Systems (MEP): unseen but essential

After structure comes the “hidden network” plumbing, electrical wiring, drainage, water, sometimes HVAC or ventilation systems. Though these are not visible like floors or walls, they are critical for a functioning modern house.

Especially when a house has multiple bathrooms or levels, or if you plan on a kitchen, laundry, or strong water/electric demand the MEP costs rise. Because they require professional installation and must meet safety standards, mistakes here are costly and sometimes impossible to fix later without major rework.


Interior Finishes

Interior finishes are often the biggest chunk of the budget. Why? Because homeowners tend to customize them according to taste: flooring, tiling, paint, kitchen cabinetry and countertops, bathroom finishes, doors, closets, fixtures, lighting and these choices vary widely in price. Luxury finishes imported tiles, premium wood floors, granite or marble countertops, high-end fixtures significantly increase the final cost compared to basic materials. Moreover, because every room (bedrooms, bathrooms, kitchen, living rooms) uses finishes, the cost grows with the size and complexity of the house.

In modern homes, especially those built for resale or rental, owners frequently choose mid- to high-end finishes, so interior finishing becomes the most expensive part of the build.


What This Means for Ethiopia and What to Watch Out For

If you are building a new house in Ethiopia especially in a city like Addis Ababa these global patterns still largely apply.

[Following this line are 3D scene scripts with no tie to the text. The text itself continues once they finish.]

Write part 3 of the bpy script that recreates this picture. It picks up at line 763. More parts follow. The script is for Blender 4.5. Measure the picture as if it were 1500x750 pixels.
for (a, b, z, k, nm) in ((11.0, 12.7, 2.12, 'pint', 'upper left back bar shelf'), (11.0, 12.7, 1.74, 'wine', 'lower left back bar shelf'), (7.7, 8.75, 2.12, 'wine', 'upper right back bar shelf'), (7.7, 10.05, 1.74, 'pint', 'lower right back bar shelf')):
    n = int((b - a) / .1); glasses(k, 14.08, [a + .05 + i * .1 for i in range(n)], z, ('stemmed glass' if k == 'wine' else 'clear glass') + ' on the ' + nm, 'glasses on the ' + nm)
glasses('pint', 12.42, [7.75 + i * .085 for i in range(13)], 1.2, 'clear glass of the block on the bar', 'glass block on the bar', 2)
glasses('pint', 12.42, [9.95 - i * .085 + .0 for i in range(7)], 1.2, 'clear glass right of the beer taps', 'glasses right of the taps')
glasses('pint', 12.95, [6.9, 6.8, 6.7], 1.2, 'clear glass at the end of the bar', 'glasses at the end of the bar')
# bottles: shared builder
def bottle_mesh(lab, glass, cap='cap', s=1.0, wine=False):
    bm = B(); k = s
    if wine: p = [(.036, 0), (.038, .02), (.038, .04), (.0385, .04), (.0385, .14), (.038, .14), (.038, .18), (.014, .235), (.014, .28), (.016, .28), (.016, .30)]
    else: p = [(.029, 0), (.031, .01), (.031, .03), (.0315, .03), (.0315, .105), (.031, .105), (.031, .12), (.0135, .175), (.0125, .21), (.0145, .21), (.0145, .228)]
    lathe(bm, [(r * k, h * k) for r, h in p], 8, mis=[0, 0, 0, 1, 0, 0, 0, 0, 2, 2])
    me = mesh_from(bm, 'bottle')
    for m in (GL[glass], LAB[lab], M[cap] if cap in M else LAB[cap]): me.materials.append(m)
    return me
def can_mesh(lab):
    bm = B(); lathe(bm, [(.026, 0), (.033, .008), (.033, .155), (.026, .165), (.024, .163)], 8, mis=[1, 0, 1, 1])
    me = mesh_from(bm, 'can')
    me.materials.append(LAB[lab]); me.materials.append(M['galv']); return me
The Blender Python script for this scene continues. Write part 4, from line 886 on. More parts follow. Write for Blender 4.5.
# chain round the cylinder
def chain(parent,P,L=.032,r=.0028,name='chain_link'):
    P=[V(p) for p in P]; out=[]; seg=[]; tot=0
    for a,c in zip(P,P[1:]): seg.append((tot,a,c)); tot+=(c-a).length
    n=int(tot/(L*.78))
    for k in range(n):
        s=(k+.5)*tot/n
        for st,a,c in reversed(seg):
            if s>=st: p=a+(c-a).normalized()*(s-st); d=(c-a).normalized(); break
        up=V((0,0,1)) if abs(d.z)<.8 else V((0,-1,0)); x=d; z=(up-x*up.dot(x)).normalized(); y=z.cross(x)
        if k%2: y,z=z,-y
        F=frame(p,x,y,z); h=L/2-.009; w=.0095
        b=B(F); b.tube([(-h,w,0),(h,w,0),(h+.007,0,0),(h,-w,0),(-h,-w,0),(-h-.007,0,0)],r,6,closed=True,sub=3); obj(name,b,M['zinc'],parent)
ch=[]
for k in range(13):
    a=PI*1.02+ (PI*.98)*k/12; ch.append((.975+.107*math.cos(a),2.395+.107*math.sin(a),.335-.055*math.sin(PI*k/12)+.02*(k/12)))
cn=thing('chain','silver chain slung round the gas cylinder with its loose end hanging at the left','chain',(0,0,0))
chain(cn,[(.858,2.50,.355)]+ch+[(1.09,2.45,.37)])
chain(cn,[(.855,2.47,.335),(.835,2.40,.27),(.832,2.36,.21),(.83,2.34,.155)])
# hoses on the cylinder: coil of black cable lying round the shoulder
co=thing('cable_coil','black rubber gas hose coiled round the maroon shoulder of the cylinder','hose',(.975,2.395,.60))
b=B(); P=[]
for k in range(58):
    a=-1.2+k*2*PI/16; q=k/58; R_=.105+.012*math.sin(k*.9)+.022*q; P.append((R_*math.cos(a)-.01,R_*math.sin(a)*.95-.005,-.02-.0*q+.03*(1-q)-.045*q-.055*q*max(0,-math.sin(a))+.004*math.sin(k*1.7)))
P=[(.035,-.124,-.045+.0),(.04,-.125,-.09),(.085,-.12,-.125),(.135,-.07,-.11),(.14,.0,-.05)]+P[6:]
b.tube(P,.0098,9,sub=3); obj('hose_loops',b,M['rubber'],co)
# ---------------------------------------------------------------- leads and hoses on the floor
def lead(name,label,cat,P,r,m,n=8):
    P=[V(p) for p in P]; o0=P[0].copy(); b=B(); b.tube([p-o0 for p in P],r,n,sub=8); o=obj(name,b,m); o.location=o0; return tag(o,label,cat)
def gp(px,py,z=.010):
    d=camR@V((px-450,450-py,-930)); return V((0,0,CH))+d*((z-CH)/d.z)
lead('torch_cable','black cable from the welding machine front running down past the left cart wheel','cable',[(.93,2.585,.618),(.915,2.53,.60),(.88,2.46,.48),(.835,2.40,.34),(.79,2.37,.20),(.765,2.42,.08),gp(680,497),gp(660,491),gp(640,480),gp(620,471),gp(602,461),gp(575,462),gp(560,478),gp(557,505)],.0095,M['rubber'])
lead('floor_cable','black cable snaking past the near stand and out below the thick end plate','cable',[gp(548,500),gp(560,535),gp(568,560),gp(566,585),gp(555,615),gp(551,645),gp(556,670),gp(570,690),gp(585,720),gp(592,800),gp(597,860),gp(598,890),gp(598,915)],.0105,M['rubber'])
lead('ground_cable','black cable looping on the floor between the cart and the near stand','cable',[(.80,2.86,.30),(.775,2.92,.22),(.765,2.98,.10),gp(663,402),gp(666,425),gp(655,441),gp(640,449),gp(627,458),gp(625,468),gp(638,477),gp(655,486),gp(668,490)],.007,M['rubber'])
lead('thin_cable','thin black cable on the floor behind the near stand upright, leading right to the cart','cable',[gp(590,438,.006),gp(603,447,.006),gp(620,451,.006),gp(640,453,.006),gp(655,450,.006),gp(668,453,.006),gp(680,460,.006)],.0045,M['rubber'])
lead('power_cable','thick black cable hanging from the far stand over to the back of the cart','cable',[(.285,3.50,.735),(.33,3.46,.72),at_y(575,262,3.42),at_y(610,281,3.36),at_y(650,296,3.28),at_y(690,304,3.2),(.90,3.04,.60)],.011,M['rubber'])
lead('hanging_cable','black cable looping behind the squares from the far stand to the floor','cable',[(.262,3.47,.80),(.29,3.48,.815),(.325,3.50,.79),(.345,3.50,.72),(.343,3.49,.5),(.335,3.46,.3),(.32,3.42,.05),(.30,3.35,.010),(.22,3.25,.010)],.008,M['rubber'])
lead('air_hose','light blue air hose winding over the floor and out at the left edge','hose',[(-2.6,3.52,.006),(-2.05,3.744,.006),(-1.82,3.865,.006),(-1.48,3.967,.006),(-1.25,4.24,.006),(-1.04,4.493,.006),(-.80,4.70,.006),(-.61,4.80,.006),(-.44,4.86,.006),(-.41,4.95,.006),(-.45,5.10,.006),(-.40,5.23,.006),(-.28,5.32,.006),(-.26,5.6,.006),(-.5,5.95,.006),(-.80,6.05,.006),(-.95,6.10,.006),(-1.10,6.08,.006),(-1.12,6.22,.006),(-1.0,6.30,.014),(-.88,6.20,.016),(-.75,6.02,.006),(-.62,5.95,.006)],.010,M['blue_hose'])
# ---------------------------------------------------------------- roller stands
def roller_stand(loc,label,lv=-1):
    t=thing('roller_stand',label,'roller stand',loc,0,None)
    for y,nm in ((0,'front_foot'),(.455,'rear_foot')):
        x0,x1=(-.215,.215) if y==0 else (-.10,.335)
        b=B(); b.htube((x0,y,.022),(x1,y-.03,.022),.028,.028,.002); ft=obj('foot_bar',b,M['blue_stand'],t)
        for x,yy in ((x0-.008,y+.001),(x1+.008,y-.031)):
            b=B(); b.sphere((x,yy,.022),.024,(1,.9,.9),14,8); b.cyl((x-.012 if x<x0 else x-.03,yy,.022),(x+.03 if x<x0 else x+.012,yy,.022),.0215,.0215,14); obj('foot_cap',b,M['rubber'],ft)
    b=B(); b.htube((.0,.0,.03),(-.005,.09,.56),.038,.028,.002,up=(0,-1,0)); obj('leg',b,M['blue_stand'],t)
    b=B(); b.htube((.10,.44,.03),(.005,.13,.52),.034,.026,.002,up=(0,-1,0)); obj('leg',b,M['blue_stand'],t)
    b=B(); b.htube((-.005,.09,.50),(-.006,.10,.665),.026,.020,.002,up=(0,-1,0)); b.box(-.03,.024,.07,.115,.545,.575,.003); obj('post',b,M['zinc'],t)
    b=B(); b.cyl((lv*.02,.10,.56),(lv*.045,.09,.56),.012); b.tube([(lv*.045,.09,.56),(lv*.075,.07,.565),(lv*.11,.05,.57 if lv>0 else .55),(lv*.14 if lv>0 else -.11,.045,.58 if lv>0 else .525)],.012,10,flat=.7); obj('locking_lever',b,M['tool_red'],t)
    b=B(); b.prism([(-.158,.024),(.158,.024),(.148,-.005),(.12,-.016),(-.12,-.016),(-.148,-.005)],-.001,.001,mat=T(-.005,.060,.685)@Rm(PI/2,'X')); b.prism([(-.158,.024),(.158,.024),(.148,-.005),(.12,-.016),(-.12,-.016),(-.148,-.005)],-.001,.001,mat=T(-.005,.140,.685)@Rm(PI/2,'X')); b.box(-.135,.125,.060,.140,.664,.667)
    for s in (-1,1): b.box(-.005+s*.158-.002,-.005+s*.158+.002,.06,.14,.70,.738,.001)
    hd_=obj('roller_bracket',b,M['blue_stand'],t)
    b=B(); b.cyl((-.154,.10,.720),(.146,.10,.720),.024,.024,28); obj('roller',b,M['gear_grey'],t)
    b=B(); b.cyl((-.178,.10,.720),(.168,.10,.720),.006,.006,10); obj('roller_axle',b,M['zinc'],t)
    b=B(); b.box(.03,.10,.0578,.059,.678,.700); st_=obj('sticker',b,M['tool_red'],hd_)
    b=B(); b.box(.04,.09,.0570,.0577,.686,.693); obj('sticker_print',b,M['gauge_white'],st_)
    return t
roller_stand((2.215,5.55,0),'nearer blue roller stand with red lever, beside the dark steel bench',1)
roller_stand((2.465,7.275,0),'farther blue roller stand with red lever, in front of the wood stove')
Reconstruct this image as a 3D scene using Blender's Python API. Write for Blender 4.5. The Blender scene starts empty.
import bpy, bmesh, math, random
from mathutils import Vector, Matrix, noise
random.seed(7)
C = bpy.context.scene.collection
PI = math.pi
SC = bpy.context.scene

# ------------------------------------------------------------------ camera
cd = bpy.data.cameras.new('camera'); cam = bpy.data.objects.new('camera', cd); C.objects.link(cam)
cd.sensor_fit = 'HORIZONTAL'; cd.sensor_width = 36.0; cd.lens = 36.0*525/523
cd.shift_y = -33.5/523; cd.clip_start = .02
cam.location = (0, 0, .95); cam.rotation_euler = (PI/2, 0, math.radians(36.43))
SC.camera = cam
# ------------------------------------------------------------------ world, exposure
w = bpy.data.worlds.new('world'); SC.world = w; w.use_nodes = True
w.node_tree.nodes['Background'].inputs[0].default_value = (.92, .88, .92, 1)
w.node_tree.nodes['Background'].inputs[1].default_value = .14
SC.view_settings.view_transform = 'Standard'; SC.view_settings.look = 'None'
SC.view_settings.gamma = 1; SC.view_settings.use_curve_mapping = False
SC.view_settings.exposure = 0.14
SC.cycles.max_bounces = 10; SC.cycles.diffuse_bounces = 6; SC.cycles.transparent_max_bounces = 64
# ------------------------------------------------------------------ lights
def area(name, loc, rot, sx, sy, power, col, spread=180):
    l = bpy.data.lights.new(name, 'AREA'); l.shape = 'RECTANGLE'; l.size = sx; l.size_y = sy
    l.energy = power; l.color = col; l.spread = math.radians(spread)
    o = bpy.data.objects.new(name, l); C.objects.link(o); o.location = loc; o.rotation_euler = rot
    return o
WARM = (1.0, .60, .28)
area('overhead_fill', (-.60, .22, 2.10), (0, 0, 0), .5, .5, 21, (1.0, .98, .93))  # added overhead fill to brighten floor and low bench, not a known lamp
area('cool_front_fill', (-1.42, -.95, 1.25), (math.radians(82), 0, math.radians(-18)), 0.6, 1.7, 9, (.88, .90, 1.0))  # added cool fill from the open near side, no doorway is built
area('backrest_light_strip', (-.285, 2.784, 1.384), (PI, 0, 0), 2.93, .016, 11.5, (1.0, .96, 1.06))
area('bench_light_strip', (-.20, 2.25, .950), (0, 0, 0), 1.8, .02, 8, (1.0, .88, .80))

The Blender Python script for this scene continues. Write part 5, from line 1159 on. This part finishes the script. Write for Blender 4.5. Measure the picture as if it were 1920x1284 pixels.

According to a recent local guide, average construction costs in urban Ethiopia range between ETB 35,000 and ETB 60,000 per square meter, depending on material quality, design complexity, and finishing level.

That means when you aim for above-standard finishes like imported tiles, modern fixtures, custom kitchens your interior finishes + structural components + systems will drive up costs significantly. For a 200 m² home at ETB 45,000/m², the baseline construction cost could reach around ETB 9 million and with better finishing or custom design, easily ETB 10–11 million after extra fees and finishing upgrades.

Also, keep in mind inflation and price fluctuations of steel, cement, fixtures, and imported materials. Many construction firms advise adding a 10–20% contingency to your budget to cover unexpected cost increases or delays

Finally, don’t forget “soft costs”: architectural plans, surveying, permits (if applicable), connections to utilities (water, electricity), and finishing touches like boundary walls, driveways, and external work these often get overlooked but together can add up to several percent of total cost.


Key Takeaways How to Plan and Control Your Budget

  • Prioritize solid foundation and framing — cutting costs here is risky and rarely worth the savings.
  • Choose realistic finishing standards: decide early whether you go for basic, mid-range or high-end finishes that decision will shape more than ¼ of your budget.
  • Budget for mechanical systems (plumbing, electrical, water) properly especially if you plan multiple bathrooms or heavy water/electrical usage.
  • Always add a contingency buffer (10–20 %) in your budget for material cost fluctuations, delays, and extras.
  • Include soft costs (site preparation, permits, utility connections, landscaping) and don’t treat them as optional extras.
  • For Ethiopia: use local cost-per-square-meter estimates (ETB 35,000–60,000) as a baseline, but adjust for finishing quality and local market fluctuations.